Records with scene code:

===

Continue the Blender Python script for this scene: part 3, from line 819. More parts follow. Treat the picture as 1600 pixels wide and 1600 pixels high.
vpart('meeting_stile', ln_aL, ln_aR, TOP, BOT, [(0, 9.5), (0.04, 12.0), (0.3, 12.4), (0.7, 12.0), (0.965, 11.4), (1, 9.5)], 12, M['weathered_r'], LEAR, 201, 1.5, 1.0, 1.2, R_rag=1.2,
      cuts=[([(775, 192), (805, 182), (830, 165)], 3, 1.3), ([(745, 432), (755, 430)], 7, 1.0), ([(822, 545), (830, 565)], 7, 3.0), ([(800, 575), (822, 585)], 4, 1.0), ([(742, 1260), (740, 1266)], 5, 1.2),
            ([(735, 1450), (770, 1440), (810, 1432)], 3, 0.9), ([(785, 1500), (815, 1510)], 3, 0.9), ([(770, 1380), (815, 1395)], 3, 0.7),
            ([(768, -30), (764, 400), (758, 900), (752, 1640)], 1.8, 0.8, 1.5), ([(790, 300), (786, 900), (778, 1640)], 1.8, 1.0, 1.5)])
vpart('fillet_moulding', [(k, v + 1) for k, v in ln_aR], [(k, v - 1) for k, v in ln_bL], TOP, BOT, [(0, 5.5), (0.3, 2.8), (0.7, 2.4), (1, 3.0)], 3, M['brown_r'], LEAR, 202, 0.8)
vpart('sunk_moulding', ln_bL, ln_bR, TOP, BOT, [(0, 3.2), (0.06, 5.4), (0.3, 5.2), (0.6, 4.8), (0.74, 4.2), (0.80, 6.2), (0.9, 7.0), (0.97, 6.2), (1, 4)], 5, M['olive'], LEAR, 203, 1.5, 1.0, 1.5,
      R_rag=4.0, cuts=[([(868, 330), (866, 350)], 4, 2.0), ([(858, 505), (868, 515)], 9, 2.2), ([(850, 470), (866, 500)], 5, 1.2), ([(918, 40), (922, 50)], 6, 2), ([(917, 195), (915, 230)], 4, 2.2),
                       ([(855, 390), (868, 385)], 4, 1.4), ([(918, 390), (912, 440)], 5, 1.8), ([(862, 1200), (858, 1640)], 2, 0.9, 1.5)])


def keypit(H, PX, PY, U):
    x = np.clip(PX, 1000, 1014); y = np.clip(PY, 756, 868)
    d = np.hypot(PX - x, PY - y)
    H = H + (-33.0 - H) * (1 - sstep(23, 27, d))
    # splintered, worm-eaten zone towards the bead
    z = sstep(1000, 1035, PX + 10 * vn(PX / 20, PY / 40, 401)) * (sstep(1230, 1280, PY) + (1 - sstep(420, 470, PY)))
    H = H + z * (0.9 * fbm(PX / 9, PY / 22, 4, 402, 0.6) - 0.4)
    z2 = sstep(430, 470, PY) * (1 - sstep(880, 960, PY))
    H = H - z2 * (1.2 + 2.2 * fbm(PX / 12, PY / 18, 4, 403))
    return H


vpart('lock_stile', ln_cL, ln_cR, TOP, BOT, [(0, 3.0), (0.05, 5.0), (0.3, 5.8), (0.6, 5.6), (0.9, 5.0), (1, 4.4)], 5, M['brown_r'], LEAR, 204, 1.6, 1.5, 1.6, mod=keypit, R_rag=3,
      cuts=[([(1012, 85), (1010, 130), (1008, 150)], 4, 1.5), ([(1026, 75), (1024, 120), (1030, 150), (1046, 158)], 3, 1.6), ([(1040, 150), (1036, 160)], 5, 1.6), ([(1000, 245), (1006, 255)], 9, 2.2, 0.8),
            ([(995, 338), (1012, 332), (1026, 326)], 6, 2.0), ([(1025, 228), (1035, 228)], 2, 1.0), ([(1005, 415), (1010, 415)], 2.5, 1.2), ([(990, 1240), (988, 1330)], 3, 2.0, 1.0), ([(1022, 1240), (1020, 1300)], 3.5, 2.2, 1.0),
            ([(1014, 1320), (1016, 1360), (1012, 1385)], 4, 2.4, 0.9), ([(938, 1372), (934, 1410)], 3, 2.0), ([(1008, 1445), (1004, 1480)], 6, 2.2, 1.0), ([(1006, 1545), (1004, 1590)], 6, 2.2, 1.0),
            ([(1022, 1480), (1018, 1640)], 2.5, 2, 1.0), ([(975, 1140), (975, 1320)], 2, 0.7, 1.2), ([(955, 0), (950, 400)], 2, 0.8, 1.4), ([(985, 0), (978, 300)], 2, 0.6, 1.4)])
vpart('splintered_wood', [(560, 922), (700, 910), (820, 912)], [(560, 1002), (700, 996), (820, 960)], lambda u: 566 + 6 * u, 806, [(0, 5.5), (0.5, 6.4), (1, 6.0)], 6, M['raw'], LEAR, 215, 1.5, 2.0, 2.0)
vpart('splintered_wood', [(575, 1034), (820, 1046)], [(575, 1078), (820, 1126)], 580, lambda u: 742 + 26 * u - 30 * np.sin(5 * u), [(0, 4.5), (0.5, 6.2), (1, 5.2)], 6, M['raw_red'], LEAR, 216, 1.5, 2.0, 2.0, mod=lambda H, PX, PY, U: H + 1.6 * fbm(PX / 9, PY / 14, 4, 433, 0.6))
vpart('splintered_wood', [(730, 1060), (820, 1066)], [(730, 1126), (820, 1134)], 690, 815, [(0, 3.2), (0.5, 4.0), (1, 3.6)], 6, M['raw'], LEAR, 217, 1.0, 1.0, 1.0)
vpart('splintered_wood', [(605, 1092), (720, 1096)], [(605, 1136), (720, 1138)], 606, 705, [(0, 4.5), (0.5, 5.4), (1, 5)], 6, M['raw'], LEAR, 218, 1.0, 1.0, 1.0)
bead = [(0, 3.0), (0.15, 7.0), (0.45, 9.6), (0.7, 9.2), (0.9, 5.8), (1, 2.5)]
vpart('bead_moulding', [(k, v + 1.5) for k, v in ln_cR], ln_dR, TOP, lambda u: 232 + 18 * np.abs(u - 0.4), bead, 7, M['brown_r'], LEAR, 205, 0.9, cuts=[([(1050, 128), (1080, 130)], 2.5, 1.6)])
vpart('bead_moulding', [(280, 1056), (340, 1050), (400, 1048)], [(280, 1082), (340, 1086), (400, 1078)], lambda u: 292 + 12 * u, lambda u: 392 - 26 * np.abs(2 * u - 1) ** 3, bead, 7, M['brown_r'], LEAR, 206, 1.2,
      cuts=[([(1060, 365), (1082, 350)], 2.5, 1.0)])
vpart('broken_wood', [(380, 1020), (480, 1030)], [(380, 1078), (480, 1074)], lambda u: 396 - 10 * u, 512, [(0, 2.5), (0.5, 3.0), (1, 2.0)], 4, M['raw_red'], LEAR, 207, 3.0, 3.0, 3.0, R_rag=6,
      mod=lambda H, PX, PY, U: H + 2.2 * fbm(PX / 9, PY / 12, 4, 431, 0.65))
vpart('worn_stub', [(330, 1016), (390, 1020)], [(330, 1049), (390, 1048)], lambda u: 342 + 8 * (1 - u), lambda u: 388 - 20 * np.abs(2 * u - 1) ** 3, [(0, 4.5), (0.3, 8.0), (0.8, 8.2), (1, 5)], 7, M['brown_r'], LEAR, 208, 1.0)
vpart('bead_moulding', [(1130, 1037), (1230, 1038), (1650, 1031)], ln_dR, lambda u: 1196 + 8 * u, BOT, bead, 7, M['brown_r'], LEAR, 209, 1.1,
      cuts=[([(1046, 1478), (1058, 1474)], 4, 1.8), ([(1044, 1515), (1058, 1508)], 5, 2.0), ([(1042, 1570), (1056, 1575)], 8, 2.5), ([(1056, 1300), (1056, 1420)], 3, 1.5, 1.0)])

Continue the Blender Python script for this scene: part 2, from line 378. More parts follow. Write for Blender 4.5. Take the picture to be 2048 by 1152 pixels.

===

**DIRECTION**:
Output the listing above exactly as it appears.

**RESPONSE**:
Continue the Blender Python script for this scene: part 3, from line 819. More parts follow. Treat the picture as 1600 pixels wide and 1600 pixels high.
vpart('meeting_stile', ln_aL, ln_aR, TOP, BOT, [(0, 9.5), (0.04, 12.0), (0.3, 12.4), (0.7, 12.0), (0.965, 11.4), (1, 9.5)], 12, M['weathered_r'], LEAR, 201, 1.5, 1.0, 1.2, R_rag=1.2,
      cuts=[([(775, 192), (805, 182), (830, 165)], 3, 1.3), ([(745, 432), (755, 430)], 7, 1.0), ([(822, 545), (830, 565)], 7, 3.0), ([(800, 575), (822, 585)], 4, 1.0), ([(742, 1260), (740, 1266)], 5, 1.2),
            ([(735, 1450), (770, 1440), (810, 1432)], 3, 0.9), ([(785, 1500), (815, 1510)], 3, 0.9), ([(770, 1380), (815, 1395)], 3, 0.7),
            ([(768, -30), (764, 400), (758, 900), (752, 1640)], 1.8, 0.8, 1.5), ([(790, 300), (786, 900), (778, 1640)], 1.8, 1.0, 1.5)])
vpart('fillet_moulding', [(k, v + 1) for k, v in ln_aR], [(k, v - 1) for k, v in ln_bL], TOP, BOT, [(0, 5.5), (0.3, 2.8), (0.7, 2.4), (1, 3.0)], 3, M['brown_r'], LEAR, 202, 0.8)
vpart('sunk_moulding', ln_bL, ln_bR, TOP, BOT, [(0, 3.2), (0.06, 5.4), (0.3, 5.2), (0.6, 4.8), (0.74, 4.2), (0.80, 6.2), (0.9, 7.0), (0.97, 6.2), (1, 4)], 5, M['olive'], LEAR, 203, 1.5, 1.0, 1.5,
      R_rag=4.0, cuts=[([(868, 330), (866, 350)], 4, 2.0), ([(858, 505), (868, 515)], 9, 2.2), ([(850, 470), (866, 500)], 5, 1.2), ([(918, 40), (922, 50)], 6, 2), ([(917, 195), (915, 230)], 4, 2.2),
                       ([(855, 390), (868, 385)], 4, 1.4), ([(918, 390), (912, 440)], 5, 1.8), ([(862, 1200), (858, 1640)], 2, 0.9, 1.5)])


def keypit(H, PX, PY, U):
    x = np.clip(PX, 1000, 1014); y = np.clip(PY, 756, 868)
    d = np.hypot(PX - x, PY - y)
    H = H + (-33.0 - H) * (1 - sstep(23, 27, d))
    # splintered, worm-eaten zone towards the bead
    z = sstep(1000, 1035, PX + 10 * vn(PX / 20, PY / 40, 401)) * (sstep(1230, 1280, PY) + (1 - sstep(420, 470, PY)))
    H = H + z * (0.9 * fbm(PX / 9, PY / 22, 4, 402, 0.6) - 0.4)
    z2 = sstep(430, 470, PY) * (1 - sstep(880, 960, PY))
    H = H - z2 * (1.2 + 2.2 * fbm(PX / 12, PY / 18, 4, 403))
    return H


vpart('lock_stile', ln_cL, ln_cR, TOP, BOT, [(0, 3.0), (0.05, 5.0), (0.3, 5.8), (0.6, 5.6), (0.9, 5.0), (1, 4.4)], 5, M['brown_r'], LEAR, 204, 1.6, 1.5, 1.6, mod=keypit, R_rag=3,
      cuts=[([(1012, 85), (1010, 130), (1008, 150)], 4, 1.5), ([(1026, 75), (1024, 120), (1030, 150), (1046, 158)], 3, 1.6), ([(1040, 150), (1036, 160)], 5, 1.6), ([(1000, 245), (1006, 255)], 9, 2.2, 0.8),
            ([(995, 338), (1012, 332), (1026, 326)], 6, 2.0), ([(1025, 228), (1035, 228)], 2, 1.0), ([(1005, 415), (1010, 415)], 2.5, 1.2), ([(990, 1240), (988, 1330)], 3, 2.0, 1.0), ([(1022, 1240), (1020, 1300)], 3.5, 2.2, 1.0),
            ([(1014, 1320), (1016, 1360), (1012, 1385)], 4, 2.4, 0.9), ([(938, 1372), (934, 1410)], 3, 2.0), ([(1008, 1445), (1004, 1480)], 6, 2.2, 1.0), ([(1006, 1545), (1004, 1590)], 6, 2.2, 1.0),
            ([(1022, 1480), (1018, 1640)], 2.5, 2, 1.0), ([(975, 1140), (975, 1320)], 2, 0.7, 1.2), ([(955, 0), (950, 400)], 2, 0.8, 1.4), ([(985, 0), (978, 300)], 2, 0.6, 1.4)])
vpart('splintered_wood', [(560, 922), (700, 910), (820, 912)], [(560, 1002), (700, 996), (820, 960)], lambda u: 566 + 6 * u, 806, [(0, 5.5), (0.5, 6.4), (1, 6.0)], 6, M['raw'], LEAR, 215, 1.5, 2.0, 2.0)
vpart('splintered_wood', [(575, 1034), (820, 1046)], [(575, 1078), (820, 1126)], 580, lambda u: 742 + 26 * u - 30 * np.sin(5 * u), [(0, 4.5), (0.5, 6.2), (1, 5.2)], 6, M['raw_red'], LEAR, 216, 1.5, 2.0, 2.0, mod=lambda H, PX, PY, U: H + 1.6 * fbm(PX / 9, PY / 14, 4, 433, 0.6))
vpart('splintered_wood', [(730, 1060), (820, 1066)], [(730, 1126), (820, 1134)], 690, 815, [(0, 3.2), (0.5, 4.0), (1, 3.6)], 6, M['raw'], LEAR, 217, 1.0, 1.0, 1.0)
vpart('splintered_wood', [(605, 1092), (720, 1096)], [(605, 1136), (720, 1138)], 606, 705, [(0, 4.5), (0.5, 5.4), (1, 5)], 6, M['raw'], LEAR, 218, 1.0, 1.0, 1.0)
bead = [(0, 3.0), (0.15, 7.0), (0.45, 9.6), (0.7, 9.2), (0.9, 5.8), (1, 2.5)]
vpart('bead_moulding', [(k, v + 1.5) for k, v in ln_cR], ln_dR, TOP, lambda u: 232 + 18 * np.abs(u - 0.4), bead, 7, M['brown_r'], LEAR, 205, 0.9, cuts=[([(1050, 128), (1080, 130)], 2.5, 1.6)])
vpart('bead_moulding', [(280, 1056), (340, 1050), (400, 1048)], [(280, 1082), (340, 1086), (400, 1078)], lambda u: 292 + 12 * u, lambda u: 392 - 26 * np.abs(2 * u - 1) ** 3, bead, 7, M['brown_r'], LEAR, 206, 1.2,
      cuts=[([(1060, 365), (1082, 350)], 2.5, 1.0)])
vpart('broken_wood', [(380, 1020), (480, 1030)], [(380, 1078), (480, 1074)], lambda u: 396 - 10 * u, 512, [(0, 2.5), (0.5, 3.0), (1, 2.0)], 4, M['raw_red'], LEAR, 207, 3.0, 3.0, 3.0, R_rag=6,
      mod=lambda H, PX, PY, U: H + 2.2 * fbm(PX / 9, PY / 12, 4, 431, 0.65))
vpart('worn_stub', [(330, 1016), (390, 1020)], [(330, 1049), (390, 1048)], lambda u: 342 + 8 * (1 - u), lambda u: 388 - 20 * np.abs(2 * u - 1) ** 3, [(0, 4.5), (0.3, 8.0), (0.8, 8.2), (1, 5)], 7, M['brown_r'], LEAR, 208, 1.0)
vpart('bead_moulding', [(1130, 1037), (1230, 1038), (1650, 1031)], ln_dR, lambda u: 1196 + 8 * u, BOT, bead, 7, M['brown_r'], LEAR, 209, 1.1,
      cuts=[([(1046, 1478), (1058, 1474)], 4, 1.8), ([(1044, 1515), (1058, 1508)], 5, 2.0), ([(1042, 1570), (1056, 1575)], 8, 2.5), ([(1056, 1300), (1056, 1420)], 3, 1.5, 1.0)])

Continue the Blender Python script for this scene: part 2, from line 378. More parts follow. Write for Blender 4.5. Take the picture to be 2048 by 1152 pixels.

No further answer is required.